Die USA planen zwar, im kommenden Jahr die Ukraine mit modernen Patriot-Luftabwehrraketen auszurüsten. Trotzdem wären die älteren russischen Waffensysteme aus Beständen der griechischen Streitkräfte sehr willkommen, weil die ukrainischen Soldaten mit der Bedienung und Wartung der Systeme vertraut sind. Auch die Regierung in Athen möchte die russischen und sowjetischen Waffen gern durch moderne westliche Ausrüstung ersetzen.
Griechenland bekam die S-300 Ende der 1990er-Jahre auf Umwegen. Ursprünglich hatte die Regierung Zyperns die Luftabwehrsysteme bestellt. Die Türkei, die seit 1974 den Nordteil der Insel besetzt hält, protestierte und drohte mit einem Angriff auf die Raketenstellungen. Um die Krise zu entschärfen, willigte Zypern Ende 1998 ein, die S-300 auf Kreta zu lagern – vorläufig, wie es damals hieß. 2007 verkaufte Zypern die Raketen endgültig an Griechenland. 2020 erwog Griechenland, die russischen Raketen auf den neueren Standard PMU-2 zu modernisieren. Die USA meldeten aber Einspruch an, und Athen gab die Pläne auf.
Griechenland macht klugen Schachzug
Jetzt erhebt Russland Protest gegen die Weitergabe der S-300 an die Ukraine. In einer Erklärung des russischen Außenministeriums heißt es, man betrachte diese „provokativen Pläne“ als „feindseligen Akt“ gegenüber Russland. Griechenland ignoriere damit internationale Restriktionen für den Waffenhandel und mache sich zum „direkten Komplizen der Ukraine“.

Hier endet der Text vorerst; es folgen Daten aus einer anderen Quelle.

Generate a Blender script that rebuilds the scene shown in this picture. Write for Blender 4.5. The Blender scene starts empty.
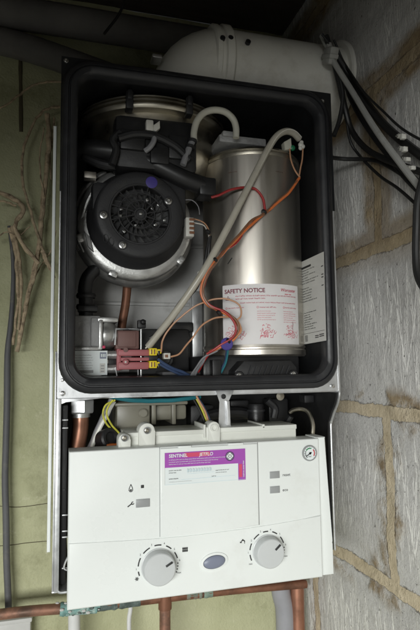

Interessant ist, dass Griechenland nun zum Ausgleich für die Weitergabe der Raketen an die Ukraine nicht die Lieferung von Patriot-Systemen vorschlägt, sondern die Stationierung US-amerikanischer Patriot-Batterien auf Kreta. Das ist ein geschickter Schachzug. Der türkische Staatschef Recep Tayyip Erdogan droht seit Wochen immer wieder mit Raketenangriffen auf Griechenland. Die Stationierung von Patriot-Systemen der US-Streitkräfte auf Kreta wäre ein zusätzlicher Abschreckungsfaktor.